_YOUR TASK_
Copy out the whole listing exactly as written, leaving the pictures behind.

_DATA EXCERPT_

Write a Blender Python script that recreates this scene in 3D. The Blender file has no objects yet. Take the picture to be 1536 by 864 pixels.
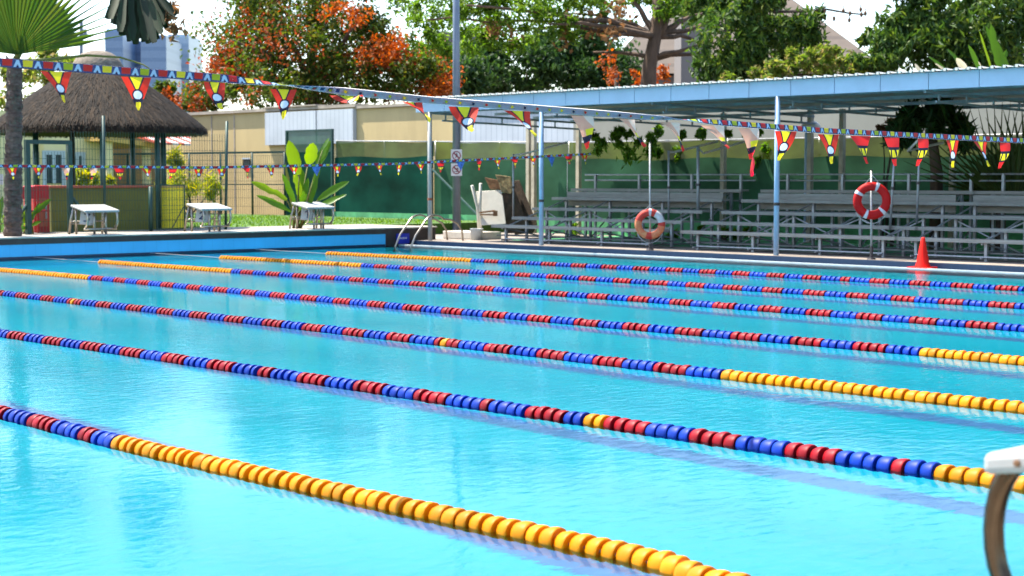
import bpy, math, random
import numpy as np
from mathutils import Vector, Matrix
random.seed(7); RNG = np.random.default_rng(7)
S = bpy.context.scene
COL = S.collection
R = math.radians
# ------------------------------------------------------------------ survey: camera calibration used to measure the site
# x = across the lanes (towards the covered stand), y = along the lanes (towards the far wall), z = 0 at the water
CAM_H, FOC, YAW, PIT = 1.45, 2500.0, R(42.94), R(3.776)
def ray(px, py):
    x = (px-768)/FOC; y = -(py-432)/FOC
    f = math.cos(PIT)+y*math.sin(PIT); z = -math.sin(PIT)+y*math.cos(PIT)
    return (x*math.cos(YAW)+f*math.sin(YAW), -x*math.sin(YAW)+f*math.cos(YAW), z)
def onz(px, py, z):
    r = ray(px, py); t = (z-CAM_H)/r[2]; return Vector((r[0]*t, r[1]*t, z))
def onx(px, py, X):
    r = ray(px, py); t = X/r[0]; return Vector((X, r[1]*t, CAM_H+r[2]*t))
def ony(px, py, Y):
    r = ray(px, py); t = Y/r[1]; return Vector((r[0]*t, Y, CAM_H+r[2]*t))
def atd(px, py, D):
    r = ray(px, py); f = r[0]*math.sin(YAW)+r[1]*math.cos(YAW); t = D/f
    return Vector((r[0]*t, r[1]*t, CAM_H+r[2]*t))
def mpp(D): return D/FOC
FWD = Vector((math.sin(YAW), math.cos(YAW), 0)); RGT = Vector((math.cos(YAW), -math.sin(YAW), 0)); UP = Vector((0, 0, 1))

# ------------------------------------------------------------------ materials
K = .77
def dk(c, k=None): return tuple(v*(k or K) for v in c)
def nodes(name):
    m = bpy.data.materials.new(name); m.use_nodes = True
    return m, m.node_tree, m.node_tree.nodes, m.node_tree.links
def pm(name, c, rough=.6, metal=0., var=.12, scale=6., bump=0., bscale=40., stretch=(1,1,1), c2=None, spec=None, grime=0.):
    c = dk(c); c2 = dk(c2) if c2 else None
    m, t, n, l = nodes(name); b = n['Principled BSDF']
    b.inputs['Roughness'].default_value = rough; b.inputs['Metallic'].default_value = metal
    if spec is not None: b.inputs['Specular IOR Level'].default_value = spec
    tc = n.new('ShaderNodeTexCoord'); mp = n.new('ShaderNodeMapping'); mp.inputs['Scale'].default_value = stretch
    l.new(tc.outputs['Object'], mp.inputs['Vector'])
    nz = n.new('ShaderNodeTexNoise'); nz.inputs['Scale'].default_value = scale; nz.inputs['Detail'].default_value = 6; nz.inputs['Roughness'].default_value = .65
    l.new(mp.outputs[0], nz.inputs['Vector'])
    cr = n.new('ShaderNodeValToRGB'); e = cr.color_ramp.elements
    a = c2 if c2 else tuple(max(0, x*(1-var*1.6)) for x in c); d = c if c2 else tuple(min(1, x*(1+var)) for x in c)
    e[0].position = .32; e[0].color = (*a, 1); e[1].position = .68; e[1].color = (*d, 1)
    l.new(nz.outputs['Fac'], cr.inputs[0]); src = cr.outputs[0]
    if grime:
        g = n.new('ShaderNodeTexNoise'); g.inputs['Scale'].default_value = scale*.35; g.inputs['Detail'].default_value = 8; g.inputs['Roughness'].default_value = .75
        l.new(mp.outputs[0], g.inputs['Vector'])
        gr = n.new('ShaderNodeValToRGB'); gr.color_ramp.elements[0].position = .5; gr.color_ramp.elements[1].position = .75
        gr.color_ramp.elements[0].color = (0,0,0,1); gr.color_ramp.elements[1].color = (grime,)*3+(1,)
        l.new(g.outputs['Fac'], gr.inputs[0])
        mx = n.new('ShaderNodeMixRGB'); mx.inputs[2].default_value = (c[0]*.35, c[1]*.3, c[2]*.25, 1)
        l.new(gr.outputs[0], mx.inputs[0]); l.new(src, mx.inputs[1]); src = mx.outputs[0]
    l.new(src, b.inputs['Base Color'])
    if bump:
        n2 = n.new('ShaderNodeTexNoise'); n2.inputs['Scale'].default_value = bscale; n2.inputs['Detail'].default_value = 4
        l.new(mp.outputs[0], n2.inputs['Vector'])
        bp = n.new('ShaderNodeBump'); bp.inputs['Strength'].default_value = 1; bp.inputs['Distance'].default_value = bump
        l.new(n2.outputs['Fac'], bp.inputs['Height']); l.new(bp.outputs[0], b.inputs['Normal'])
    return m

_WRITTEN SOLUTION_
Write a Blender Python script that recreates this scene in 3D. The Blender file has no objects yet. Take the picture to be 1536 by 864 pixels.
import bpy, math, random
import numpy as np
from mathutils import Vector, Matrix
random.seed(7); RNG = np.random.default_rng(7)
S = bpy.context.scene
COL = S.collection
R = math.radians
# ------------------------------------------------------------------ survey: camera calibration used to measure the site
# x = across the lanes (towards the covered stand), y = along the lanes (towards the far wall), z = 0 at the water
CAM_H, FOC, YAW, PIT = 1.45, 2500.0, R(42.94), R(3.776)
def ray(px, py):
    x = (px-768)/FOC; y = -(py-432)/FOC
    f = math.cos(PIT)+y*math.sin(PIT); z = -math.sin(PIT)+y*math.cos(PIT)
    return (x*math.cos(YAW)+f*math.sin(YAW), -x*math.sin(YAW)+f*math.cos(YAW), z)
def onz(px, py, z):
    r = ray(px, py); t = (z-CAM_H)/r[2]; return Vector((r[0]*t, r[1]*t, z))
def onx(px, py, X):
    r = ray(px, py); t = X/r[0]; return Vector((X, r[1]*t, CAM_H+r[2]*t))
def ony(px, py, Y):
    r = ray(px, py); t = Y/r[1]; return Vector((r[0]*t, Y, CAM_H+r[2]*t))
def atd(px, py, D):
    r = ray(px, py); f = r[0]*math.sin(YAW)+r[1]*math.cos(YAW); t = D/f
    return Vector((r[0]*t, r[1]*t, CAM_H+r[2]*t))
def mpp(D): return D/FOC
FWD = Vector((math.sin(YAW), math.cos(YAW), 0)); RGT = Vector((math.cos(YAW), -math.sin(YAW), 0)); UP = Vector((0, 0, 1))

# ------------------------------------------------------------------ materials
K = .77
def dk(c, k=None): return tuple(v*(k or K) for v in c)
def nodes(name):
    m = bpy.data.materials.new(name); m.use_nodes = True
    return m, m.node_tree, m.node_tree.nodes, m.node_tree.links
def pm(name, c, rough=.6, metal=0., var=.12, scale=6., bump=0., bscale=40., stretch=(1,1,1), c2=None, spec=None, grime=0.):
    c = dk(c); c2 = dk(c2) if c2 else None
    m, t, n, l = nodes(name); b = n['Principled BSDF']
    b.inputs['Roughness'].default_value = rough; b.inputs['Metallic'].default_value = metal
    if spec is not None: b.inputs['Specular IOR Level'].default_value = spec
    tc = n.new('ShaderNodeTexCoord'); mp = n.new('ShaderNodeMapping'); mp.inputs['Scale'].default_value = stretch
    l.new(tc.outputs['Object'], mp.inputs['Vector'])
    nz = n.new('ShaderNodeTexNoise'); nz.inputs['Scale'].default_value = scale; nz.inputs['Detail'].default_value = 6; nz.inputs['Roughness'].default_value = .65
    l.new(mp.outputs[0], nz.inputs['Vector'])
    cr = n.new('ShaderNodeValToRGB'); e = cr.color_ramp.elements
    a = c2 if c2 else tuple(max(0, x*(1-var*1.6)) for x in c); d = c if c2 else tuple(min(1, x*(1+var)) for x in c)
    e[0].position = .32; e[0].color = (*a, 1); e[1].position = .68; e[1].color = (*d, 1)
    l.new(nz.outputs['Fac'], cr.inputs[0]); src = cr.outputs[0]
    if grime:
        g = n.new('ShaderNodeTexNoise'); g.inputs['Scale'].default_value = scale*.35; g.inputs['Detail'].default_value = 8; g.inputs['Roughness'].default_value = .75
        l.new(mp.outputs[0], g.inputs['Vector'])
        gr = n.new('ShaderNodeValToRGB'); gr.color_ramp.elements[0].position = .5; gr.color_ramp.elements[1].position = .75
        gr.color_ramp.elements[0].color = (0,0,0,1); gr.color_ramp.elements[1].color = (grime,)*3+(1,)
        l.new(g.outputs['Fac'], gr.inputs[0])
        mx = n.new('ShaderNodeMixRGB'); mx.inputs[2].default_value = (c[0]*.35, c[1]*.3, c[2]*.25, 1)
        l.new(gr.outputs[0], mx.inputs[0]); l.new(src, mx.inputs[1]); src = mx.outputs[0]
    l.new(src, b.inputs['Base Color'])
    if bump:
        n2 = n.new('ShaderNodeTexNoise'); n2.inputs['Scale'].default_value = bscale; n2.inputs['Detail'].default_value = 4
        l.new(mp.outputs[0], n2.inputs['Vector'])
        bp = n.new('ShaderNodeBump'); bp.inputs['Strength'].default_value = 1; bp.inputs['Distance'].default_value = bump
        l.new(n2.outputs['Fac'], bp.inputs['Height']); l.new(bp.outputs[0], b.inputs['Normal'])
    return m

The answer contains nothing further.